TASK TO CARRY OUT =>
Return every entry exactly as written.

ENTRIES SUPPLIED =>
>>>

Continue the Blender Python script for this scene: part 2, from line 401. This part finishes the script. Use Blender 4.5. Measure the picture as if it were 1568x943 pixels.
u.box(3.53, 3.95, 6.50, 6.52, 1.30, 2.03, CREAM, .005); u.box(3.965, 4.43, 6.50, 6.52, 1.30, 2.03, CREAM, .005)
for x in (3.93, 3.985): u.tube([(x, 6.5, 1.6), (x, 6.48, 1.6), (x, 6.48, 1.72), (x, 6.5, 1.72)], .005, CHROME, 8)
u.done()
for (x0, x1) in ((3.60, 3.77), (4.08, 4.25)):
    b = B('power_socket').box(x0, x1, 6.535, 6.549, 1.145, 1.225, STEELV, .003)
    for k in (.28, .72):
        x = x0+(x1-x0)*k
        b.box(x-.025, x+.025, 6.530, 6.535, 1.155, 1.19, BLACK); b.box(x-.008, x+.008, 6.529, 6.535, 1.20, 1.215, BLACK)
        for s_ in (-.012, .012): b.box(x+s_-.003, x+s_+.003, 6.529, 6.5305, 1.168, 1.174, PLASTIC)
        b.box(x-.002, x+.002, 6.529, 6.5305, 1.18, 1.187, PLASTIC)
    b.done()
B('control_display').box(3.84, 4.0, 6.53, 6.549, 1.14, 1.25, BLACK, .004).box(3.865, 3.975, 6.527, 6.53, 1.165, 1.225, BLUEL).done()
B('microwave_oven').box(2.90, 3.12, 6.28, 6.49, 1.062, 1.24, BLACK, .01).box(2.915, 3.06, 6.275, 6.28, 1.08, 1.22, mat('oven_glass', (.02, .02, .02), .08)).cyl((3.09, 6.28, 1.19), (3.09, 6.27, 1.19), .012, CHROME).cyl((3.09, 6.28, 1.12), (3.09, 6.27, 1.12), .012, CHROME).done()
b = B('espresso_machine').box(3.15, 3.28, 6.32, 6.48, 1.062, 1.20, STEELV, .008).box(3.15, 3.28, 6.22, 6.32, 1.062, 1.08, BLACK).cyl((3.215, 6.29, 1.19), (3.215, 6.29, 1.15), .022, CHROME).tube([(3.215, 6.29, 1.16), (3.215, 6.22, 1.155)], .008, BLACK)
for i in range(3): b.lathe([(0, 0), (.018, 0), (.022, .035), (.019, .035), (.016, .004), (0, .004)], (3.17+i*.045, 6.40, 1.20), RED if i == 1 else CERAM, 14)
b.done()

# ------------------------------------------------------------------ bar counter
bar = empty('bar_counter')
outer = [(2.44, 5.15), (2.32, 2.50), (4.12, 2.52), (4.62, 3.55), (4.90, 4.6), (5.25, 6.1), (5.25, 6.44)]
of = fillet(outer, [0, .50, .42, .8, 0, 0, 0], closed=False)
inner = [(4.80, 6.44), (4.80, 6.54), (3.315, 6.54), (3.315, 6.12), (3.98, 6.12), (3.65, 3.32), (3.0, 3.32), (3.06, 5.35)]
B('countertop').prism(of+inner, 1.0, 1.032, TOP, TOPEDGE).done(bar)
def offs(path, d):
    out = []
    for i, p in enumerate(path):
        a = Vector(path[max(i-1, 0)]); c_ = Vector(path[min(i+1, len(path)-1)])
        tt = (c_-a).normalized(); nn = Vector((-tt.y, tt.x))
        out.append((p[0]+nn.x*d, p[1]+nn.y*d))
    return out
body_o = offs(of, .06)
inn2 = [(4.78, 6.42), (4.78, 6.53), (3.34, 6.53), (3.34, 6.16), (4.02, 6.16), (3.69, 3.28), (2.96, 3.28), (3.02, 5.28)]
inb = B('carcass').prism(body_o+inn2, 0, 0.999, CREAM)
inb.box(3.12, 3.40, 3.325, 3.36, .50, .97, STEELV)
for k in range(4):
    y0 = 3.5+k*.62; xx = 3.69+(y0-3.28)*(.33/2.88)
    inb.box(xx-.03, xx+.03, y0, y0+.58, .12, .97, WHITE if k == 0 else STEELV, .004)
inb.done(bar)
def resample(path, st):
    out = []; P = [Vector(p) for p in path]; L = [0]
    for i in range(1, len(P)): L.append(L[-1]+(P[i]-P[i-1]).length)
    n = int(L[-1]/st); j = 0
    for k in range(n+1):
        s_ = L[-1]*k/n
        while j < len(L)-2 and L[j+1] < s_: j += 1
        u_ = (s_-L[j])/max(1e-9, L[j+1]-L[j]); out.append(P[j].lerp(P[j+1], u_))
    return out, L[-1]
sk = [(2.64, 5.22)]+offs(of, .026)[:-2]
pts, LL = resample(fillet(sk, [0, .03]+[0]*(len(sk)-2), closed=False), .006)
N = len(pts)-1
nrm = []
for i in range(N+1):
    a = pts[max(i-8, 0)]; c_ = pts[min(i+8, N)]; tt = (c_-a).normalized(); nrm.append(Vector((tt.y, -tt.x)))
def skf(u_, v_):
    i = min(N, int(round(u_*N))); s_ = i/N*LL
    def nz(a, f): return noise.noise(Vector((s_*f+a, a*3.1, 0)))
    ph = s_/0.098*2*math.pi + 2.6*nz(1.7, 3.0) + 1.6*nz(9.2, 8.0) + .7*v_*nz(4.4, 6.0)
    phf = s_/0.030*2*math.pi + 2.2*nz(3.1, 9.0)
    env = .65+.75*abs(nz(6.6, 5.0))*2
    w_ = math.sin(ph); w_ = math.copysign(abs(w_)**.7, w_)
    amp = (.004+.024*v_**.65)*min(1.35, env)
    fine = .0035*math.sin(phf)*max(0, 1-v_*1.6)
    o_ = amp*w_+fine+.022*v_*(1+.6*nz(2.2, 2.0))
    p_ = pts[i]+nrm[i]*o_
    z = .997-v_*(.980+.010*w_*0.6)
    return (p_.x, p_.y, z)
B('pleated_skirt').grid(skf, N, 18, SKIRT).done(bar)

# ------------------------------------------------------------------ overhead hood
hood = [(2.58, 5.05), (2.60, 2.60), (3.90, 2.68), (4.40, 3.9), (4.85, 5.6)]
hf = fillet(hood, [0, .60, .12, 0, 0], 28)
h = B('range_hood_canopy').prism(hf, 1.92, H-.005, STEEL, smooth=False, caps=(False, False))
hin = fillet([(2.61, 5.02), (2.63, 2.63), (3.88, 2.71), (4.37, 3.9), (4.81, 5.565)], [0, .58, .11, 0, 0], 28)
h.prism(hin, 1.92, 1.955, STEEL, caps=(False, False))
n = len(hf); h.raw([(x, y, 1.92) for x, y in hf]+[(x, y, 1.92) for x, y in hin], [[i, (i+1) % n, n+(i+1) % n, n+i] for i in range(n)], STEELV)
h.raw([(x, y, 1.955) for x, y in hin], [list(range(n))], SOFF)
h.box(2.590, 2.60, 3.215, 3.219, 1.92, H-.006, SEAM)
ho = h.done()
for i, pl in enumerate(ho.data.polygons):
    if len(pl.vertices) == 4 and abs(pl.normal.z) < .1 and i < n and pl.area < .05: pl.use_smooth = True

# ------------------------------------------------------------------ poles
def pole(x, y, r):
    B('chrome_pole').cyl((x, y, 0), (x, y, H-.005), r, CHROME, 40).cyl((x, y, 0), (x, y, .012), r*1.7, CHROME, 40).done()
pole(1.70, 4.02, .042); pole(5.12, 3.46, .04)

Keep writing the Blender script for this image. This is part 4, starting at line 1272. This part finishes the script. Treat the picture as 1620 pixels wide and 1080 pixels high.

<<<

THE COMPLETED TASK =>
Continue the Blender Python script for this scene: part 2, from line 401. This part finishes the script. Use Blender 4.5. Measure the picture as if it were 1568x943 pixels.
u.box(3.53, 3.95, 6.50, 6.52, 1.30, 2.03, CREAM, .005); u.box(3.965, 4.43, 6.50, 6.52, 1.30, 2.03, CREAM, .005)
for x in (3.93, 3.985): u.tube([(x, 6.5, 1.6), (x, 6.48, 1.6), (x, 6.48, 1.72), (x, 6.5, 1.72)], .005, CHROME, 8)
u.done()
for (x0, x1) in ((3.60, 3.77), (4.08, 4.25)):
    b = B('power_socket').box(x0, x1, 6.535, 6.549, 1.145, 1.225, STEELV, .003)
    for k in (.28, .72):
        x = x0+(x1-x0)*k
        b.box(x-.025, x+.025, 6.530, 6.535, 1.155, 1.19, BLACK); b.box(x-.008, x+.008, 6.529, 6.535, 1.20, 1.215, BLACK)
        for s_ in (-.012, .012): b.box(x+s_-.003, x+s_+.003, 6.529, 6.5305, 1.168, 1.174, PLASTIC)
        b.box(x-.002, x+.002, 6.529, 6.5305, 1.18, 1.187, PLASTIC)
    b.done()
B('control_display').box(3.84, 4.0, 6.53, 6.549, 1.14, 1.25, BLACK, .004).box(3.865, 3.975, 6.527, 6.53, 1.165, 1.225, BLUEL).done()
B('microwave_oven').box(2.90, 3.12, 6.28, 6.49, 1.062, 1.24, BLACK, .01).box(2.915, 3.06, 6.275, 6.28, 1.08, 1.22, mat('oven_glass', (.02, .02, .02), .08)).cyl((3.09, 6.28, 1.19), (3.09, 6.27, 1.19), .012, CHROME).cyl((3.09, 6.28, 1.12), (3.09, 6.27, 1.12), .012, CHROME).done()
b = B('espresso_machine').box(3.15, 3.28, 6.32, 6.48, 1.062, 1.20, STEELV, .008).box(3.15, 3.28, 6.22, 6.32, 1.062, 1.08, BLACK).cyl((3.215, 6.29, 1.19), (3.215, 6.29, 1.15), .022, CHROME).tube([(3.215, 6.29, 1.16), (3.215, 6.22, 1.155)], .008, BLACK)
for i in range(3): b.lathe([(0, 0), (.018, 0), (.022, .035), (.019, .035), (.016, .004), (0, .004)], (3.17+i*.045, 6.40, 1.20), RED if i == 1 else CERAM, 14)
b.done()

# ------------------------------------------------------------------ bar counter
bar = empty('bar_counter')
outer = [(2.44, 5.15), (2.32, 2.50), (4.12, 2.52), (4.62, 3.55), (4.90, 4.6), (5.25, 6.1), (5.25, 6.44)]
of = fillet(outer, [0, .50, .42, .8, 0, 0, 0], closed=False)
inner = [(4.80, 6.44), (4.80, 6.54), (3.315, 6.54), (3.315, 6.12), (3.98, 6.12), (3.65, 3.32), (3.0, 3.32), (3.06, 5.35)]
B('countertop').prism(of+inner, 1.0, 1.032, TOP, TOPEDGE).done(bar)
def offs(path, d):
    out = []
    for i, p in enumerate(path):
        a = Vector(path[max(i-1, 0)]); c_ = Vector(path[min(i+1, len(path)-1)])
        tt = (c_-a).normalized(); nn = Vector((-tt.y, tt.x))
        out.append((p[0]+nn.x*d, p[1]+nn.y*d))
    return out
body_o = offs(of, .06)
inn2 = [(4.78, 6.42), (4.78, 6.53), (3.34, 6.53), (3.34, 6.16), (4.02, 6.16), (3.69, 3.28), (2.96, 3.28), (3.02, 5.28)]
inb = B('carcass').prism(body_o+inn2, 0, 0.999, CREAM)
inb.box(3.12, 3.40, 3.325, 3.36, .50, .97, STEELV)
for k in range(4):
    y0 = 3.5+k*.62; xx = 3.69+(y0-3.28)*(.33/2.88)
    inb.box(xx-.03, xx+.03, y0, y0+.58, .12, .97, WHITE if k == 0 else STEELV, .004)
inb.done(bar)
def resample(path, st):
    out = []; P = [Vector(p) for p in path]; L = [0]
    for i in range(1, len(P)): L.append(L[-1]+(P[i]-P[i-1]).length)
    n = int(L[-1]/st); j = 0
    for k in range(n+1):
        s_ = L[-1]*k/n
        while j < len(L)-2 and L[j+1] < s_: j += 1
        u_ = (s_-L[j])/max(1e-9, L[j+1]-L[j]); out.append(P[j].lerp(P[j+1], u_))
    return out, L[-1]
sk = [(2.64, 5.22)]+offs(of, .026)[:-2]
pts, LL = resample(fillet(sk, [0, .03]+[0]*(len(sk)-2), closed=False), .006)
N = len(pts)-1
nrm = []
for i in range(N+1):
    a = pts[max(i-8, 0)]; c_ = pts[min(i+8, N)]; tt = (c_-a).normalized(); nrm.append(Vector((tt.y, -tt.x)))
def skf(u_, v_):
    i = min(N, int(round(u_*N))); s_ = i/N*LL
    def nz(a, f): return noise.noise(Vector((s_*f+a, a*3.1, 0)))
    ph = s_/0.098*2*math.pi + 2.6*nz(1.7, 3.0) + 1.6*nz(9.2, 8.0) + .7*v_*nz(4.4, 6.0)
    phf = s_/0.030*2*math.pi + 2.2*nz(3.1, 9.0)
    env = .65+.75*abs(nz(6.6, 5.0))*2
    w_ = math.sin(ph); w_ = math.copysign(abs(w_)**.7, w_)
    amp = (.004+.024*v_**.65)*min(1.35, env)
    fine = .0035*math.sin(phf)*max(0, 1-v_*1.6)
    o_ = amp*w_+fine+.022*v_*(1+.6*nz(2.2, 2.0))
    p_ = pts[i]+nrm[i]*o_
    z = .997-v_*(.980+.010*w_*0.6)
    return (p_.x, p_.y, z)
B('pleated_skirt').grid(skf, N, 18, SKIRT).done(bar)

# ------------------------------------------------------------------ overhead hood
hood = [(2.58, 5.05), (2.60, 2.60), (3.90, 2.68), (4.40, 3.9), (4.85, 5.6)]
hf = fillet(hood, [0, .60, .12, 0, 0], 28)
h = B('range_hood_canopy').prism(hf, 1.92, H-.005, STEEL, smooth=False, caps=(False, False))
hin = fillet([(2.61, 5.02), (2.63, 2.63), (3.88, 2.71), (4.37, 3.9), (4.81, 5.565)], [0, .58, .11, 0, 0], 28)
h.prism(hin, 1.92, 1.955, STEEL, caps=(False, False))
n = len(hf); h.raw([(x, y, 1.92) for x, y in hf]+[(x, y, 1.92) for x, y in hin], [[i, (i+1) % n, n+(i+1) % n, n+i] for i in range(n)], STEELV)
h.raw([(x, y, 1.955) for x, y in hin], [list(range(n))], SOFF)
h.box(2.590, 2.60, 3.215, 3.219, 1.92, H-.006, SEAM)
ho = h.done()
for i, pl in enumerate(ho.data.polygons):
    if len(pl.vertices) == 4 and abs(pl.normal.z) < .1 and i < n and pl.area < .05: pl.use_smooth = True

# ------------------------------------------------------------------ poles
def pole(x, y, r):
    B('chrome_pole').cyl((x, y, 0), (x, y, H-.005), r, CHROME, 40).cyl((x, y, 0), (x, y, .012), r*1.7, CHROME, 40).done()
pole(1.70, 4.02, .042); pole(5.12, 3.46, .04)

Keep writing the Blender script for this image. This is part 4, starting at line 1272. This part finishes the script. Treat the picture as 1620 pixels wide and 1080 pixels high.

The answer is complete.